Harper's rage against arts-inclined "elitists" was strangely reminiscent of the way in which Conservative pundits across the border such as Rush Limbaugh and Republican politicians such as George Bush spoke of the "liberal elite". Their rhetoric helped create a feeling of alienation among working-class Conservatives from their left-leaning fellows. 

Both former Liberal leader Stéphane Dion and the late NDP leader Jack Layton were alarmed by Harper's rhetoric. "We need to stop this man.  He wants to pit everyone against everyone, Canadians against their artists," warned Dion. The NDP criticized Harper's arts funding cuts, running an electronic French-language ad in Quebec that showed the "Conservateur" (Conservative) logo morphing into "Conserva-tueur de la culture," or "culture killer."

People in the arts community worried over Harper's dismissive attitude toward their jobs. One blogger wrote: 

"What I find most maddening ... is the revolutionary overturning of the term ‘elites’ to mean, not economic elites such as the Ruling Class, but Margie Gillis and others who live mostly below all poverty lines. The artist who does not serve the state becomes, in fascism, the eternal scapegoat." 

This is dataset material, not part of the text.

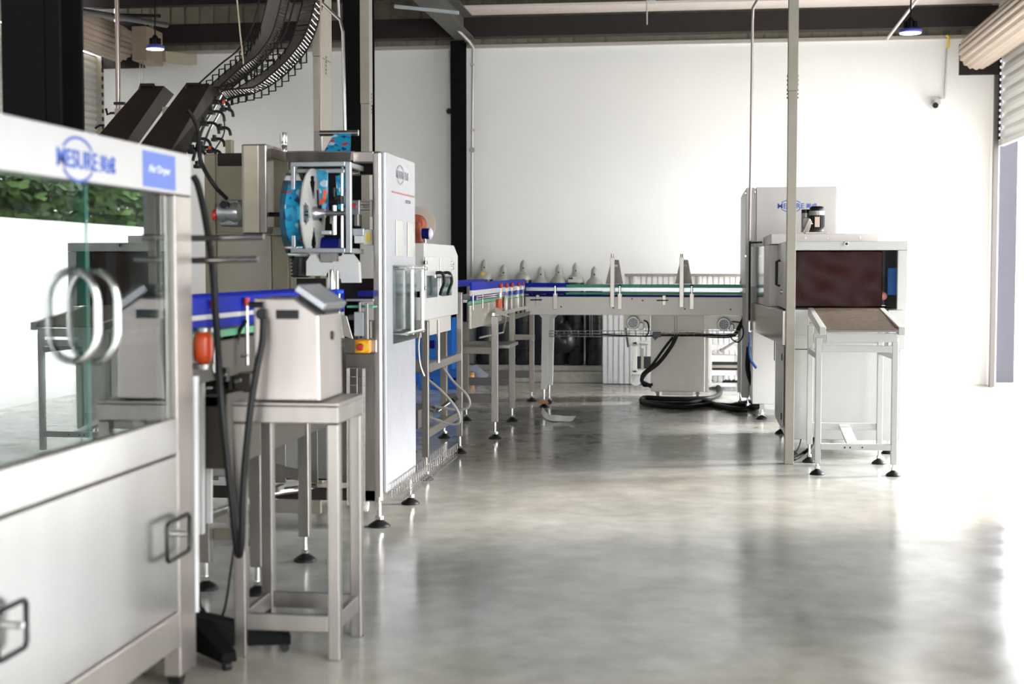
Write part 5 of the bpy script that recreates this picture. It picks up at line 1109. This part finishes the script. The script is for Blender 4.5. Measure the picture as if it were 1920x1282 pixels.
# ================================================================== INFEED CONVEYOR ON ITS STAND
inf = thing('infeed_conveyor', (1.05,10.0,0), 'white stand with brown rod belt sloping up to the shrink tunnel mouth', 'conveyor')
YN0, YN1 = 9.69, 10.58
def V8(pts): return [PY(px,py,Y) for px,py,Y in pts]
def railhex(l0,l1,r0,r1,nm):
    n0,n1 = PY(l0,613,YN0),PY(l1,613,YN0); f0,f1 = PY(r0,577,YN1),PY(r1,577,YN1); d = Vector((0,0,.055))
    MB().hexa([n0-d,n1-d,f1-d,f0-d,n0,n1,f1,f0]).build(nm, TWH, inf, .004)
railhex(1537,1549,1515,1525,'side_rail'); railhex(1685,1698,1648,1658,'side_rail')
n0,n1,f0,f1 = PY(1550,619,YN0),PY(1684,619,YN0),PY(1526,580,YN1),PY(1647,580,YN1); m_ = MB(); NR = 21
for k in range(NR):
    t = k/(NR-1); a = n0.lerp(f0,t); b = n1.lerp(f1,t); m_.cyl(a,b,.0105,8)
m_.build('rod_belt', SLAT, inf)
MB().bar(n0-Vector((0,.012,.006)),n1-Vector((0,.012,.006)),.012,.012).build('front_edge', mat('edge_dark',(.12,.10,.11),.3,.5), inf)
MB().bar(n0-Vector((0,-.02,.05)),n1-Vector((0,-.02,.05)),.02,.06).build('front_plate', TWH, inf, .003)
lw = .04; LG = [(PY(1533,870,9.71).x,9.71,.075,n0.z-.05),(PY(1676,870,9.71).x,9.71,.075,n0.z-.05),(PY(1518,830,10.32).x,10.32,.13,.98),(PY(1649,830,10.30).x,10.30,.13,.98)]
for x,y,z0_,z1_ in LG: MB().box(x-lw/2,x+lw/2,y-lw/2+.02,y+lw/2+.02,z0_,z1_).build('leg', TWH, inf, .004); foot(x,y+.02,z0_,inf,.05,.009)
def cross(i,j,z,h,nm='crossbar'):
    a,b = LG[i],LG[j]; return MB().box(a[0]+lw/2,b[0]-lw/2,a[1],a[1]+.035,z-h/2,z+h/2).build(nm, TWH, inf, .003)
zf = lambda py,Y: PY(1600,py,Y).z
cross(0,1,zf(654,9.71),.045); cross(0,1,zf(838,9.71),.042); cross(2,3,zf(800,10.32),.05); cross(2,3,zf(634,10.32),.07)
for i,j in ((0,2),(1,3)):
    for z in (.80,): MB().bar((LG[i][0],9.76,z),(LG[j][0],10.32,z),.03,.04).build('side_bar', TWH, inf, .003)
a_,b_ = PY(1582,797,10.33),PY(1599,834,9.735); MB().bar(a_-Vector((0,.02,.0)),b_+Vector((0,.03,0)),.075,.02).build('tie_plate', TWH, inf, .003)
for px in (1584,1594,1617): MB().lathe(PY(px,839,9.705),[(.006,0),(.006,.005)],'y',8).build('bolt', BLACKP, inf)
FH([PY(1527,822,10.62),PY(1518,840,10.5),fl(1505,858,.03),fl(1488,866,.02),fl(1484,862,.02)],.013,'black hose curling to the floor under the shrink tunnel')
pipe('thin_cable',[PY(1502,822,10.7),PY(1497,840,10.65),PY(1487,852,10.6),fl(1485,858,.01)],.004,BLACK,'hair thin black cable under the shrink tunnel','cable',5)
#PART7
for o in list(bpy.data.objects):
    if '_w' in o: del o['_w']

Sun News accordingly aligned itself with Harper's views on the arts. In SunTV's advertising plugs, the network calls Krista Erickson "SUNshine girl", and introduced her to the public gazing into the camera with a bold, sexualized "I love sports and country" come on. 

Both Harper and Sun News criticize artists' dependence on public funding and grants. Unfortunately, not every artist can be a self-perpetuating success like Justin Bieber: some arts programs, especially those focusing on minority groups and at-risk youth, require funding to serve the community. 

The liberal elite scapegoat

And why does Harper go after the artists? While it’s impossible to generalize, artists and cultural sector workers have traditionally been less attached to the Conservative party.

According to a June study by Samara.org, the current Conservative Party’s elected officials are almost exclusively from a business/law career, while the Liberal and NDP party are more likely to come from “liberal arts” and community work backgrounds.

Silencing and discrediting the arts sector is way to silence and discredit people who tend to vote against the Conservative agenda. Sun News anchors regularly use the term "artsy-fartsy" to describe Liberals and "soft" Conservatives, as though being somewhat left-leaning by default connects someone to the arts.